Why? GET should mean simply getting the page. Not doing so runs the risk of:

- Bookmarks breaking (what if someone bookmarks the add-contact link?)

- Google deleting everything because it followed the links (there is an example of this on The Daily WTF)

- Easy cross-site request forgery attacks (I post an "image" with the url that deletes your address book on some message board. You are still logged in with a cookie, so it goes ahead)

Even if the site in question is doing something to prevent the above, why reinvent the wheel and not just use POST (or a more RESTful method)?

As for XML, lots of people hate it, and there is no real requirement to use it (unless your users want it, of course). JSON or even form data can work.

As for headers, there might be a risk of a stupid proxy server mangling them, but nothing should mess with the body of the request. And it's just more conventional to describe the request as the request body, and have headers act as the meta-information about it. (I'm assuming you meant HTTP headers)

1 comments

Thank you for the explanation.

In the example, the add-contact URI was dynamically generated so the deletion from following a url and and bookmark breaking did not seem especially pertinent.

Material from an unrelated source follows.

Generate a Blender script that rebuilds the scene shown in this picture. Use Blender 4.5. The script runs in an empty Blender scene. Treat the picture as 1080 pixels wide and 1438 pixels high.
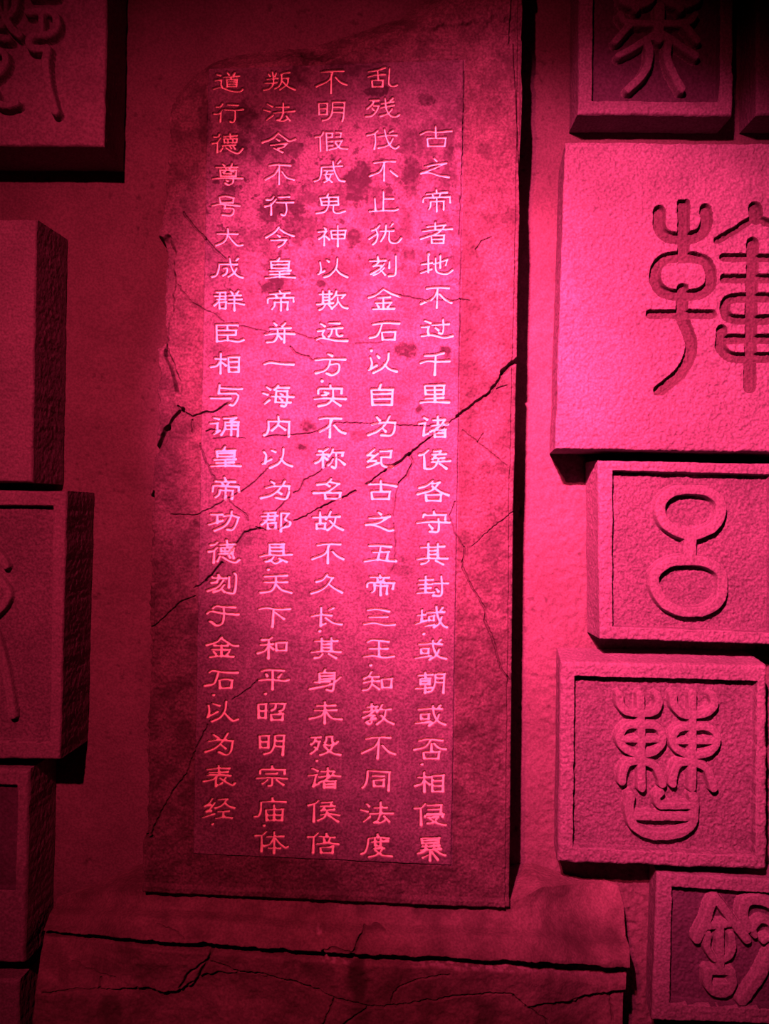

But your explanation made a lot of points clear. One maintains the integrity of the call by placing parameters in the body. Avoiding proxy and caching issues inherit in using GET, as well as avoiding xss, makes immediate sense.

There can be workarounds, but using something that's not broken in the first place is better. Every one of those issues comes from other software expecting the spec (RFC) to be followed where it's not.

Another thing I remembered after I posted. There is no universally agreed upon maximum query string length, so passing parameters in GET is web server dependent.